There is a time for everything, and a season for every activity under heaven:
a time to be born and a time to die,
a time to plant and a time to uproot,
a time to kill and a time to heal, a time to tear down and a time to build,
a time to weep and a time to laugh,
a time to mourn and a time to dance,
a time to scatter stones and a time to gather them,
a time to embrace and a time to refrain,
a time to search and a time to give up,
a time to keep and a time to throw away,
a time to tear and a time to mend,
a time to be silent and a time to be speak,
a time to love and a time to hate,
a time for war and a time for peace.

In God’s economy there is a season for everything. Not just some things: the things we like and the things that make us feel good. Everything! The good and the bad. The easy and the tough. Yet our culture does not embrace this concept. Suffering is bad. Depression and grief are things we treat with pills. To agonize or feel pain means you are excluded from the good life. And we are not immune to this thinking as Christians. Too often we have rejected the health and wealth gospel with our mouths, but embraced it with our lives. Too often we have equated our Lord’s invitation to the life abundant with living the good life.

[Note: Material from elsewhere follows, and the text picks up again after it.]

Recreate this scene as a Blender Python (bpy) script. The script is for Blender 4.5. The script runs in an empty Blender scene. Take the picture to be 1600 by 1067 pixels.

I do not want to be cavalier or dismissive of the social sciences, or of the good work done by psychologists, psychiatrists and mental health practitioners. Nor am I suggesting that mental illness is simple and easily remedied. I am the daughter of a psychologist and have been eyewitness to the devastation and complexity of mental illness. I have seen how hard and painful it is for those who struggle with depression and anxiety and phobia. I am not suggesting they just need to get right with the Lord as some Christians have done. I do not want to be one of Job’s friends. But we dare not just put our faith in psychology as our cure all. We need something more. We need meaning and purpose, and we find this in our faith.

One of the most serious mental issues of our day is stress and burnout. This leads to a host of problems, which notably include anxiety and depression. Yet research has shown that individuals who have found great meaning and significance in what they are doing can withstand huge amounts of stress without experiencing its negative effects. Martin Luther King Jr., Nelson Mandela and Mother Teresa are shining examples of this truth.

Perhaps some of the 600 per cent increase in anxiety and depression is a result of a culture that has lost its faith and lost its way. We take pills to feel better, when perhaps what we need to do is find purpose and meaning in our lives that will actually help us to live better. And this is where we as Christians are so fortunate. Our gracious God has not only given profound meaning to our lives, but He has also shown us the way to live it out. God’s answer to feeling blue is: Well, that is part of the journey. It’s one of the seasons, but keep on journeying. Keep living and living more fully. Experience life in its fullness. And know that I am with you every step of the way. That is what I think the life abundant is. And it might just be better than settling for mental health.